$^{11}$B and $^{27}$Al NMR spin-lattice relaxation and Knight shift study of Mg$_{1-x}$Al$_x$B$_2$. Evidence for anisotropic Fermi surface

TL;DR

This study uses NMR techniques to investigate the electronic structure of Mg$_{1-x}$Al$_x$B$_2$, confirming the anisotropic Fermi surface and linking the collapse of 2-D sheets to the loss of superconductivity.

Contribution

It provides experimental evidence for the anisotropic Fermi surface in Mg$_{1-x}$Al$_x$B$_2$ and correlates Fermi surface changes with superconductivity suppression.

Findings

Fermi surface is highly anisotropic with 2-D cylindrical sheets.

Density of states decreases sharply with Al doping.

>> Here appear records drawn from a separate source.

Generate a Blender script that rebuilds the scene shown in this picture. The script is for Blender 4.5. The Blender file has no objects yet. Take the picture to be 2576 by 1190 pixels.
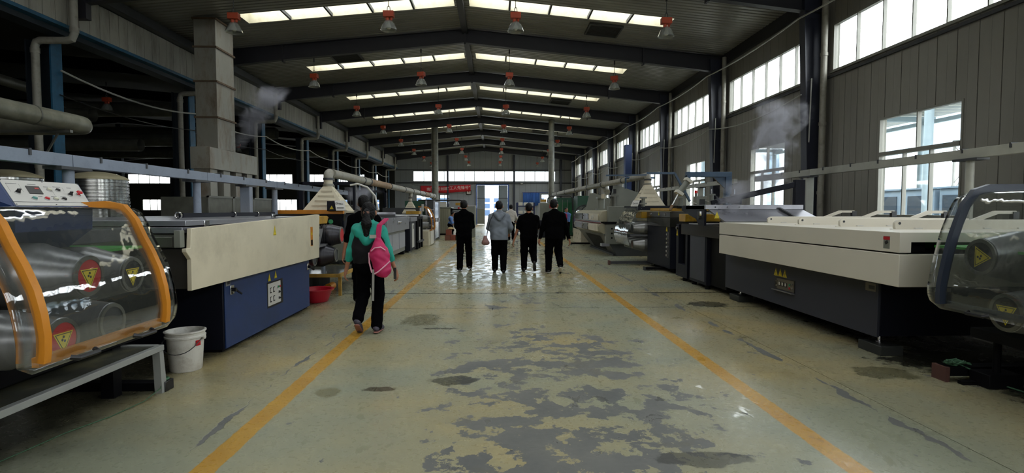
import bpy, bmesh, math, random
import numpy as np
from mathutils import Vector, Matrix
random.seed(7)
S = bpy.context.scene
C = S.collection

# ---------------------------------------------------------------- camera
cam_d = bpy.data.cameras.new('camera'); cam = bpy.data.objects.new('camera', cam_d); C.objects.link(cam)
cam.location = (0, 0, 1.51)
cam.rotation_euler = (math.radians(90 - 2.7596), 0, math.radians(-1.7698))
cam_d.sensor_width = 36.0; cam_d.lens = 36.0 * 1390 / 2576; cam_d.clip_end = 400; cam_d.clip_start = 0.05
S.camera = cam
# ---------------------------------------------------------------- world (bright overcast), view
W = bpy.data.worlds.new('overcast'); S.world = W; W.use_nodes = True
wn = W.node_tree; wn.nodes.clear()
wo = wn.nodes.new('ShaderNodeOutputWorld'); wb = wn.nodes.new('ShaderNodeBackground')
wb.inputs['Color'].default_value = (0.93, 0.965, 1.0, 1); wb.inputs['Strength'].default_value = 4.6
wn.links.new(wb.outputs[0], wo.inputs[0])
S.view_settings.view_transform = 'Standard'; S.view_settings.look = 'None'
S.view_settings.exposure = 1.3; S.view_settings.gamma = 1.0; S.view_settings.use_curve_mapping = False
cy = S.cycles
cy.max_bounces = 7; cy.diffuse_bounces = 4; cy.glossy_bounces = 4; cy.transmission_bounces = 4
cy.transparent_max_bounces = 16; cy.volume_bounces = 0; cy.sample_clamp_indirect = 6.0
cy.caustics_reflective = False; cy.caustics_refractive = False
cy.volume_step_rate = 2.0; cy.volume_max_steps = 96
EXTRA = []
def portal(loc, rot, sx, sy):
    d = bpy.data.lights.new('daylight_portal', 'AREA'); d.shape = 'RECTANGLE'; d.size = sx; d.size_y = sy
    d.cycles.is_portal = True
    o = bpy.data.objects.new('daylight_portal', d); C.objects.link(o); o.location = loc; o.rotation_euler = rot

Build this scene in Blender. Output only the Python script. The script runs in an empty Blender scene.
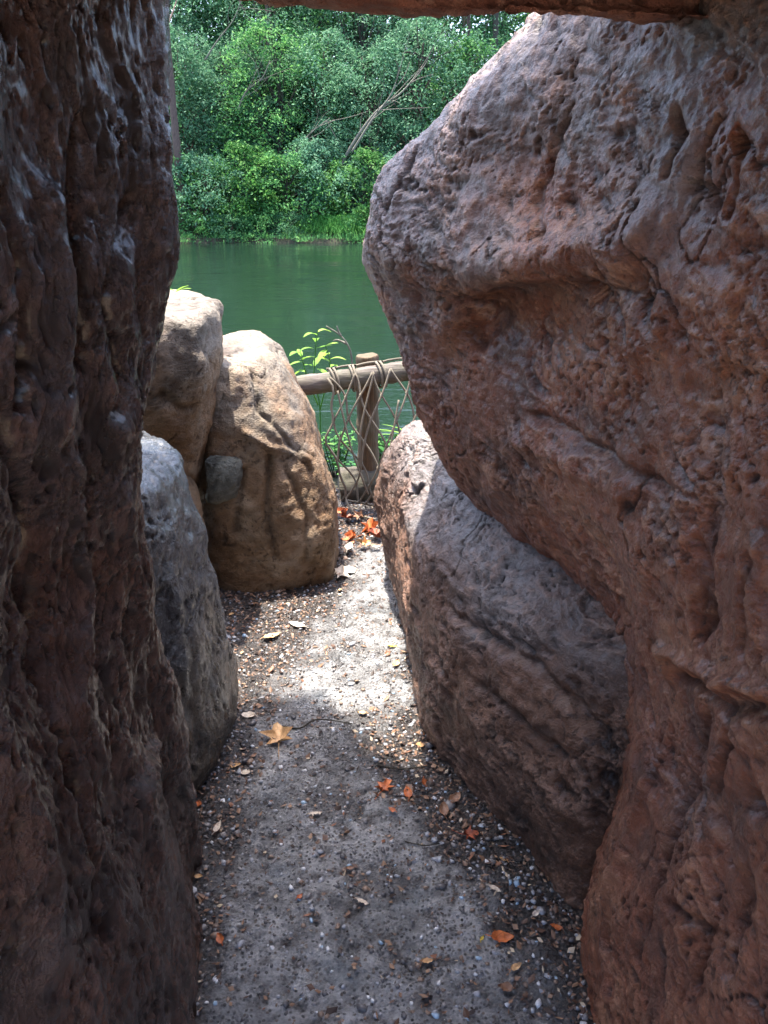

Superconductivity disappears when 2-D sheets collapse at x≈0.55.

Abstract

We report a detailed study of $^{11}$B and $^{27}$Al NMR spin-lattice relaxation rates ($1/T_1$), as well as of $^{27}$Al Knight shift (K) of Mg$_{1-x}$Al$_x$B$_2$, $0\leq x\leq 1$. The obtained ($1/T_1T$) and K vs. x plots are in excellent agreement with ab initio calculations. This asserts experimentally the prediction that the Fermi surface is highly anisotropic, consisting mainly of hole-type 2-D cylindrical sheets from bonding $2p_{x,y}$ boron orbitals. It is also shown that the density of states at the Fermi level decreases sharply on Al doping and the 2-D sheets collapse at $x\approx 0.55$, where the superconductive phase disappears.